The slots/casino lobby, KEEP, is now coating their argument within the trendy patriotic cloak of democracy—“let the people vote”—knowing full well that with their bottomless pit of cash they will corrupt the democratic process. That gambling cash is already at work, plying compliant politicians’ coffers and running a non-stop campaign to sell an agenda that, were it so worthy, would need no such maneuverings.

It now appears our legislature is close to a compromise to bring casino gambling full bore to our Commonwealth. If they do allow a Constitutional amendment to come before the public the casino lobby will stand virtually unopposed on the airwaves in the press to sway middle ground voters. They have the wherewithal and will spend and do whatever it takes to insure its passage with a slick one-sided campaign that will exaggerate the good while totally ignoring the harm.
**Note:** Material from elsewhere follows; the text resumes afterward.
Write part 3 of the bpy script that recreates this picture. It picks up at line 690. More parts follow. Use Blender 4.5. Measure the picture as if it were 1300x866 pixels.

Those who care about our future and the protection of our well being have scant funds to share the ugly facts that would effectively counter their propaganda. Those facts show that casinos/electronic gambling (slots): a) drain money from other traditional, longstanding businesses and services in the community, thus depressing overall economy; b) cause untold individual misery and financial ruin by addicting 5% of the population and enabling many more “problem” gamblers which, c) create huge social costs that gambling revenues never can cover; and d) cause more suicide, bankruptcy, absenteeism.

The truth is that this has nothing to do with “democracy” but everything to do with public policy. The question is NOT whether we let voters decide whether to allow an activity like slots—the “crack cocaine” of gambling--but whether as a matter of POLICY we curtail any chance of its occurrence for the betterment of our community.

Indeed that is why we must amend our Constitution at all. There was a similar national gambling scourge in the late 1800’s. It got so bad that states, including Kentucky, outlawed gaming and, in order to prevent future generations from falling into it again, amended their Constitutions to prevent it from rearing its ugly head again.

And so Kentucky’s politicians are on the verge of enabling something that is unprecedented on a national scale: full-fledged anything goes gambling right smack dab in the middle of EVERY major metropolitan area in the state.

Think about it. If the argument were simply to stem the flow of dollars leaving the state (which is a false issue to begin with) then the appropriate response would be to push for a riverboat right across the river from Indiana’s on the Kentucky side. But such is the strength of mammon that they have far exceeded this by proposing ELEVEN casinos to blanket the state.

Money promised for education and health care is done in the same mold as that used to sell the lottery, and as such, is the conscience-soother that helps persuade us to agree to something we would never accept otherwise.

The real problem is that casino gambling should be federally regulated, as one state’s activity has such profound effects on the others. But until that day when the citizenry demands the end of money’s corruptive influence on politics Washington will not touch it. And so we embark down this losing race to the bottom.

But there is yet time. By remembering history and rejecting the gambling lobby’s false arguments our legislators can stand tall for a Kentucky that is worthy of its citizen’s character.

And they will insure a Kentucky that can truly be the land of tomorrow.